After an exciting 30 year Air Force career as a pilot and manager, and an additional ten years at the University, I found myself “unemployed.” Others would call it retirement, but I found my self-worth was tied up with accomplishment, and retirement wasn’t cutting it. So, years of moderate drinking began to drift toward problem drinking. If I couldn’t feel good about what I was “doing,” some alcohol would bring a smile back to my life. It did, for a while. Then it began to impact my relationships with my wife and others. My smile turned to a frown. I needed to “re-boot” me. And I did so. A spent a year with AA and was abstinent. During that time I took a hard look at my life and began to like it. I found some volunteer opportunities. I worked hard on restoring my marriage–successfully I might add.

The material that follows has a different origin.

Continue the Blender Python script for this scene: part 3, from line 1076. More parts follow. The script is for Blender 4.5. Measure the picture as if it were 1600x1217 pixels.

I learned to enjoy my small farm, cleaning the stalls, training the horses, picking and canning produce, and learning to manage a very aggressive rooster. In short, I learned to be thankful for what I had and to not look to others “for my smiles.” With the MM program it is working. I just needed to learn to like myself.
I love this! Sounds like you worked at rebuilding your whole life and sometimes that’s what it takes. I sometimes dream of having a small farm just like you described, but I can barely make sure the bird feeders are kept full. lol
Are you moderating now or abstaining?